INSTRUCTION: Print exactly the lines below between the line containing "Write the bpy" and the line containing "RAD = math.radians", counting both of those lines. Leave pictures out.

DATA FOR PROCESSING:
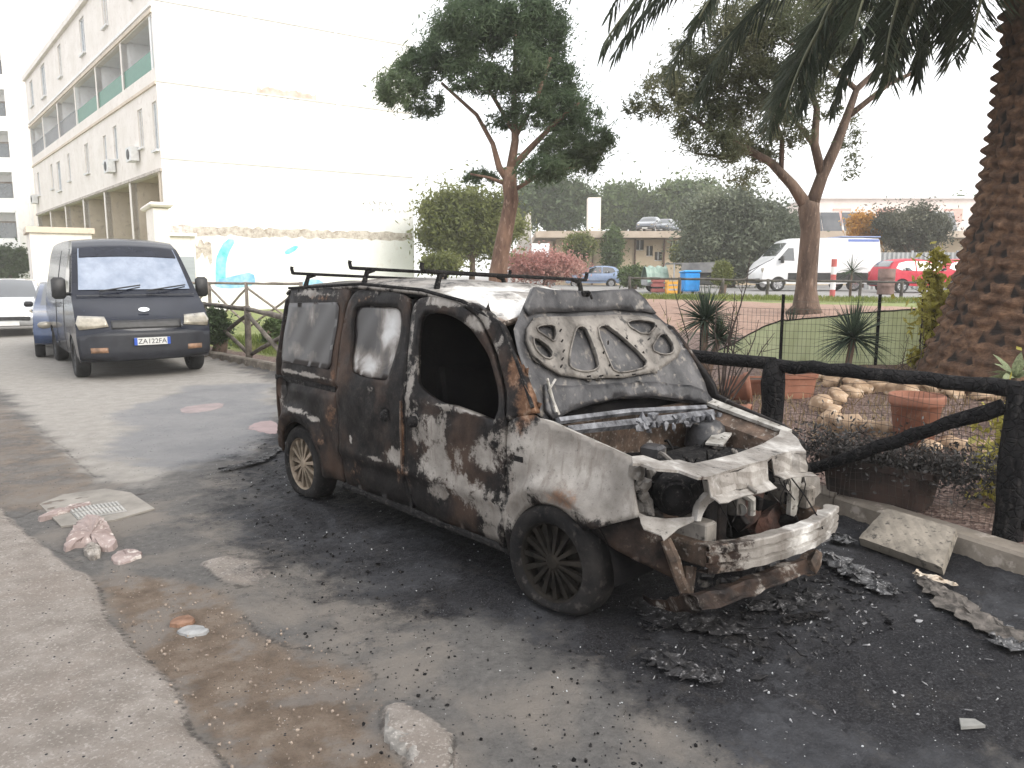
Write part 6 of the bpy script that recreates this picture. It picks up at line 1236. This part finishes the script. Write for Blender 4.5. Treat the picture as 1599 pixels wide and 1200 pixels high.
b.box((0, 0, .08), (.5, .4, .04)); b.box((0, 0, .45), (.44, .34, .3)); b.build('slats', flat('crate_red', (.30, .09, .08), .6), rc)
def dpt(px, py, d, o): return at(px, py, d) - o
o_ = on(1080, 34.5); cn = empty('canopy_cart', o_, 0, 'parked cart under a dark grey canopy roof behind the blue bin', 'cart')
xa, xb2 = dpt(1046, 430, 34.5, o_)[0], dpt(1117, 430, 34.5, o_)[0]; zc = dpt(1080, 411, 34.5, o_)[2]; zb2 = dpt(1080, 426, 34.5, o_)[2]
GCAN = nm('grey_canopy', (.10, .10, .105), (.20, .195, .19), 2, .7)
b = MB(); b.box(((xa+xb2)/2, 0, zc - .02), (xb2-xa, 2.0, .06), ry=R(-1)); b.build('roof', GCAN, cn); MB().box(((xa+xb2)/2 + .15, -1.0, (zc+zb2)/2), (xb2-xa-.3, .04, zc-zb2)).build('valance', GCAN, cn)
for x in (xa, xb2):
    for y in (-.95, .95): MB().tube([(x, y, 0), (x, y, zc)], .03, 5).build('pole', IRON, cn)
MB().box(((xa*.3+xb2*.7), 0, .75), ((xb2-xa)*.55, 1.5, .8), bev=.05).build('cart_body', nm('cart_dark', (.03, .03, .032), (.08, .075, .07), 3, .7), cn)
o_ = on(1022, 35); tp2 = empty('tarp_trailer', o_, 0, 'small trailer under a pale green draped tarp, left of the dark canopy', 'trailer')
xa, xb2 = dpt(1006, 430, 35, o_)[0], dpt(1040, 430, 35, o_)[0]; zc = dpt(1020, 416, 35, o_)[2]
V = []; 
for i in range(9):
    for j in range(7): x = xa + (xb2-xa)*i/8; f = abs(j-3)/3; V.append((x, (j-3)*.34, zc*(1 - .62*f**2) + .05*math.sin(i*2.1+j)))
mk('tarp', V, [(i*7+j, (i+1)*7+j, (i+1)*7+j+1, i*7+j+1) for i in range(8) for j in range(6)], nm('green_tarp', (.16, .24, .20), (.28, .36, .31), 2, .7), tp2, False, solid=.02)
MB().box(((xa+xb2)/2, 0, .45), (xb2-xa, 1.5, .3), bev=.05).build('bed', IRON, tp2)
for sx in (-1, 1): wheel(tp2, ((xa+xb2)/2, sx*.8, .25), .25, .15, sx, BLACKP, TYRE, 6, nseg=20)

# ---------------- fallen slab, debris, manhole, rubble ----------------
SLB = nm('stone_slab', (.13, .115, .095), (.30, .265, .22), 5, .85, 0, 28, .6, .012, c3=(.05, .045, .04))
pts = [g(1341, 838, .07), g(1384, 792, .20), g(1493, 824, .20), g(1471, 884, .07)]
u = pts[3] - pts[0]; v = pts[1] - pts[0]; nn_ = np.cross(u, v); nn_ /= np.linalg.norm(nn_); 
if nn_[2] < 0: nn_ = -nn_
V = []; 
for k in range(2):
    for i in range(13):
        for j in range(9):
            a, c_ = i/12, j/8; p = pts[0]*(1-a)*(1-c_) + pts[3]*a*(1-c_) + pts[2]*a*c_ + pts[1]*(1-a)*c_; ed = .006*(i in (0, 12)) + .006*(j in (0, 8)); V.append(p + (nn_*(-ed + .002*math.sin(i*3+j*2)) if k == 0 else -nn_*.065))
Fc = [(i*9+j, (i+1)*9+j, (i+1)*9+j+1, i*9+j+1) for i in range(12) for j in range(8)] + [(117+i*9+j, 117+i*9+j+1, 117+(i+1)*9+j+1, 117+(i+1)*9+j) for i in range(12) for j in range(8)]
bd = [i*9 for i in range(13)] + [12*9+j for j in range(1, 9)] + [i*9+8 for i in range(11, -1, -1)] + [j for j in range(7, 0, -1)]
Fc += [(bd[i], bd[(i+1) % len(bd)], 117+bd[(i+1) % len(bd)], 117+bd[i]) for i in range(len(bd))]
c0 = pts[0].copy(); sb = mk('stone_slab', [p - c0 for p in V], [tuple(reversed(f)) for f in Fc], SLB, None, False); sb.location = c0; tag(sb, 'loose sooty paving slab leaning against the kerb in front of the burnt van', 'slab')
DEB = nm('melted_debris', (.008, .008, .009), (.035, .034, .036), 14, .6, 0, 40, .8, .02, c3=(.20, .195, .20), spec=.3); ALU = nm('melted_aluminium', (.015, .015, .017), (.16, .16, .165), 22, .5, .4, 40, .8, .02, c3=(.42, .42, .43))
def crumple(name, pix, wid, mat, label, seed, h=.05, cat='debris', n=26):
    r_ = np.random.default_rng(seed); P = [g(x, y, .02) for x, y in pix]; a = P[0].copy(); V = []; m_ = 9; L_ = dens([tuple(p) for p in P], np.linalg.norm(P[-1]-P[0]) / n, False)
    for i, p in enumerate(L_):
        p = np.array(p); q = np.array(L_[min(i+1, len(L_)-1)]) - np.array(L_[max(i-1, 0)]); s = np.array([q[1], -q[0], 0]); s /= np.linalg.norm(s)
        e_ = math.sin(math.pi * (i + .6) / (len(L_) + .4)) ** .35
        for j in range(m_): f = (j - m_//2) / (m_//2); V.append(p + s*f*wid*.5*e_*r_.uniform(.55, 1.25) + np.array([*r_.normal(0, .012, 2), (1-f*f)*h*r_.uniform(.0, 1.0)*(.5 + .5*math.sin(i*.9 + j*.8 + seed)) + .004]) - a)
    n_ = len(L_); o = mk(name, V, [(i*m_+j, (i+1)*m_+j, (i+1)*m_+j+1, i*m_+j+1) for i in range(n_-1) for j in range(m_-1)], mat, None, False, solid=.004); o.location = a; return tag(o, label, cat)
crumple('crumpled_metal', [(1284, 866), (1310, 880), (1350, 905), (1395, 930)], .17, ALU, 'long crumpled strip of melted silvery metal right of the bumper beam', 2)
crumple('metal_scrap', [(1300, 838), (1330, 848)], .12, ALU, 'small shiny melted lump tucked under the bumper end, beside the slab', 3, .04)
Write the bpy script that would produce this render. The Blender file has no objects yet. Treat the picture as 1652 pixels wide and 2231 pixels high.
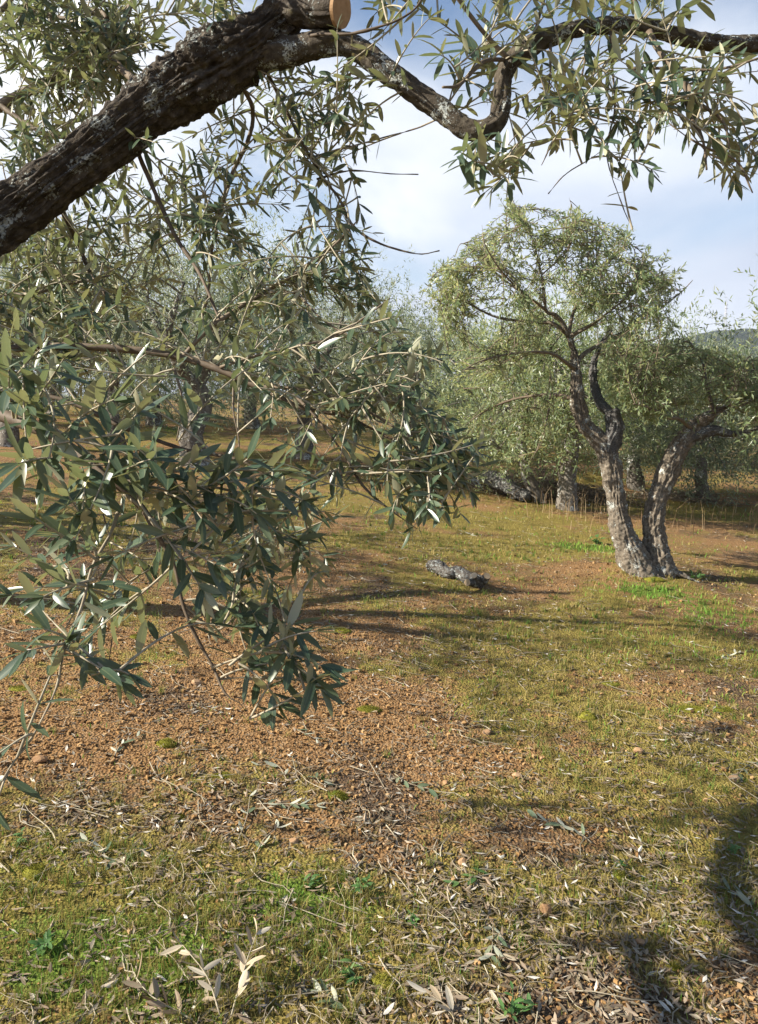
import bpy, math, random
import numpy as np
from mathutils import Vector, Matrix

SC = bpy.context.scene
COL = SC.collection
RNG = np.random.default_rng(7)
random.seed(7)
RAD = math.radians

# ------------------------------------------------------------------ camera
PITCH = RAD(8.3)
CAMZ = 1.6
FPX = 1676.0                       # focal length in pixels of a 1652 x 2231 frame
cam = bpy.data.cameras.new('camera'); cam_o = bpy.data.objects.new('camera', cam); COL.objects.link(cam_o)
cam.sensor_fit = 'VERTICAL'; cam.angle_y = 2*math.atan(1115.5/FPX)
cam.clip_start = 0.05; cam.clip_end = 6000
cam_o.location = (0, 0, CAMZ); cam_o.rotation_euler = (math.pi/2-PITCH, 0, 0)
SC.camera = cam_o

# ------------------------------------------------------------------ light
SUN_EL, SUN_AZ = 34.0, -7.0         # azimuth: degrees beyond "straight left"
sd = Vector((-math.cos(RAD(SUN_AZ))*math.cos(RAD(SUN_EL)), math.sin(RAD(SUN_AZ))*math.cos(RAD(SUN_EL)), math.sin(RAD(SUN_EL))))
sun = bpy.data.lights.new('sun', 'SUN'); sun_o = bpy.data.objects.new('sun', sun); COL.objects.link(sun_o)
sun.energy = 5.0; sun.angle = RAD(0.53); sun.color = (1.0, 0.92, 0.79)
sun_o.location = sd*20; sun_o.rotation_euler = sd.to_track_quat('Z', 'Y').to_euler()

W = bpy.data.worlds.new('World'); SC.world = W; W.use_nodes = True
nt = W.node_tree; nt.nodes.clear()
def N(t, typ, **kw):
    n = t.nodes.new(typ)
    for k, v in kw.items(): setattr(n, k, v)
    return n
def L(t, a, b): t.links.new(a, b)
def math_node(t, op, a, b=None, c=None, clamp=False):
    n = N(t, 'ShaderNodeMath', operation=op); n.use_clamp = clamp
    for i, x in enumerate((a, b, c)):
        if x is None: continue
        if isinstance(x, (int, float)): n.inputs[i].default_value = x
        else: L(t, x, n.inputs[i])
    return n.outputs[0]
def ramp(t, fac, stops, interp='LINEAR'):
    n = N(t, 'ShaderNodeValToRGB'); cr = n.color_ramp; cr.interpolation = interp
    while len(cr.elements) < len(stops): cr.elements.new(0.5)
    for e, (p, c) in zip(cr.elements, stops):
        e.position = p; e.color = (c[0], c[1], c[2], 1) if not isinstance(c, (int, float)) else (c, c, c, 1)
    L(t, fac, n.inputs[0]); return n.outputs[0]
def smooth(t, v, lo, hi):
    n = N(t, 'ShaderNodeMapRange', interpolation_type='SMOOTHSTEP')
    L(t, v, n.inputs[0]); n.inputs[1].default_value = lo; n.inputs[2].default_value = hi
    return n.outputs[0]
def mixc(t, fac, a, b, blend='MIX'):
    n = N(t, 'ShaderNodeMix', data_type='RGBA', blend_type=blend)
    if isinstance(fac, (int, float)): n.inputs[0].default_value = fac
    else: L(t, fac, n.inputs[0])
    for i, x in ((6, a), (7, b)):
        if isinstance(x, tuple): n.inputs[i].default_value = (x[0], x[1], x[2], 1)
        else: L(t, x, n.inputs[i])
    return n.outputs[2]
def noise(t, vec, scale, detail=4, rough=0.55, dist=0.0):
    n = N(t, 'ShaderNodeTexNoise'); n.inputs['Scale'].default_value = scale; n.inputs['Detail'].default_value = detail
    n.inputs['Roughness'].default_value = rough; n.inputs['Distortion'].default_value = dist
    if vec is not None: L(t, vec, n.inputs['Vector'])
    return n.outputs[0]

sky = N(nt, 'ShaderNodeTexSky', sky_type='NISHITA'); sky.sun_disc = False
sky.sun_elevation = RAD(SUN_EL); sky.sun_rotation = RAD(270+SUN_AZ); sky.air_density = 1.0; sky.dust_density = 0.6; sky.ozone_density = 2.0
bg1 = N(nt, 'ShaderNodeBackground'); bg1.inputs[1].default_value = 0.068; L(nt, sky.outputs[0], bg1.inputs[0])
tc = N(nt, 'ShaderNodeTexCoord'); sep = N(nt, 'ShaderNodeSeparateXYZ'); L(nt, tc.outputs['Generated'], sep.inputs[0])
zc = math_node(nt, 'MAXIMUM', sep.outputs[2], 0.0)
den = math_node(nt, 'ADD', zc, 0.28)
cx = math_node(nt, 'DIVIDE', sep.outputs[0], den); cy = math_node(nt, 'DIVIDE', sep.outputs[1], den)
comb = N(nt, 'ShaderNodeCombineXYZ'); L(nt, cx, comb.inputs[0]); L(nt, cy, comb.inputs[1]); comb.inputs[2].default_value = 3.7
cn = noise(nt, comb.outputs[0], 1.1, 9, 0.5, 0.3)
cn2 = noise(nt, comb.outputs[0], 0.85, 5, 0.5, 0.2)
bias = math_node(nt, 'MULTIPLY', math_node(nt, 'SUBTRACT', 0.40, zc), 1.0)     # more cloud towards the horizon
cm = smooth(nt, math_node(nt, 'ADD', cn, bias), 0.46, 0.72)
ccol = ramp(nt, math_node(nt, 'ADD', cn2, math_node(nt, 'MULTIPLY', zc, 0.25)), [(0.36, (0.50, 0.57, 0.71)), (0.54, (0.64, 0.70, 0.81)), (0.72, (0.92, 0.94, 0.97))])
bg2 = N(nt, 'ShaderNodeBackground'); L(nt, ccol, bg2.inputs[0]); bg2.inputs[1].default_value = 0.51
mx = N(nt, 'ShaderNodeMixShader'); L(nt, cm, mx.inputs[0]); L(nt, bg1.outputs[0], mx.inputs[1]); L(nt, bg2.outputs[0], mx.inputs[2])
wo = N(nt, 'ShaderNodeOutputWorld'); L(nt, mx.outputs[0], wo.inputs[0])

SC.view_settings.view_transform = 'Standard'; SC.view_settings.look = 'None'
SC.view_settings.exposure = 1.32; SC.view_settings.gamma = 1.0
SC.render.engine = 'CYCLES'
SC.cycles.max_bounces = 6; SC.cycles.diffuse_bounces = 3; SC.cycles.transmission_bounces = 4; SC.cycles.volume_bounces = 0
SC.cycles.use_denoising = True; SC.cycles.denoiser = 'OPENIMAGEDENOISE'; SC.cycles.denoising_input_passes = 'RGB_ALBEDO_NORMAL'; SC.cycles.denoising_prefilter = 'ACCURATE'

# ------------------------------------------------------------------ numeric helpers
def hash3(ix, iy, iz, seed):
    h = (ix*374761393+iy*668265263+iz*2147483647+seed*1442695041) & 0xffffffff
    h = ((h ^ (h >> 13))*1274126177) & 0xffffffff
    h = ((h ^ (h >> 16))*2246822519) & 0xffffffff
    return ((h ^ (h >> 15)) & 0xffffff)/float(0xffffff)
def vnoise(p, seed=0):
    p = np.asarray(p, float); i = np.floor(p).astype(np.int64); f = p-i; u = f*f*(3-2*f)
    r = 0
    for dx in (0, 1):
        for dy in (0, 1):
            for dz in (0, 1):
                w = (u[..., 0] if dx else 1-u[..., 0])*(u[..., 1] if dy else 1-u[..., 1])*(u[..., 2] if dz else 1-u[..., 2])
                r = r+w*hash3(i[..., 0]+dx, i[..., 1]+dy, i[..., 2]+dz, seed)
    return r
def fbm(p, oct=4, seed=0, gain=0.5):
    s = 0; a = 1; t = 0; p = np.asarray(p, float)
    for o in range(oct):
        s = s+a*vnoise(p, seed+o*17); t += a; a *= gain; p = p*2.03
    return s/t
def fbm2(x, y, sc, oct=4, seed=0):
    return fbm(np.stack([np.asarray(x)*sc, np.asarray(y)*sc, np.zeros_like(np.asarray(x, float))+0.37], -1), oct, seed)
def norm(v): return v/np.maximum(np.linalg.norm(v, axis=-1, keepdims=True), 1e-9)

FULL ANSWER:
Write the bpy script that would produce this render. The Blender file has no objects yet. Treat the picture as 1652 pixels wide and 2231 pixels high.
import bpy, math, random
import numpy as np
from mathutils import Vector, Matrix

SC = bpy.context.scene
COL = SC.collection
RNG = np.random.default_rng(7)
random.seed(7)
RAD = math.radians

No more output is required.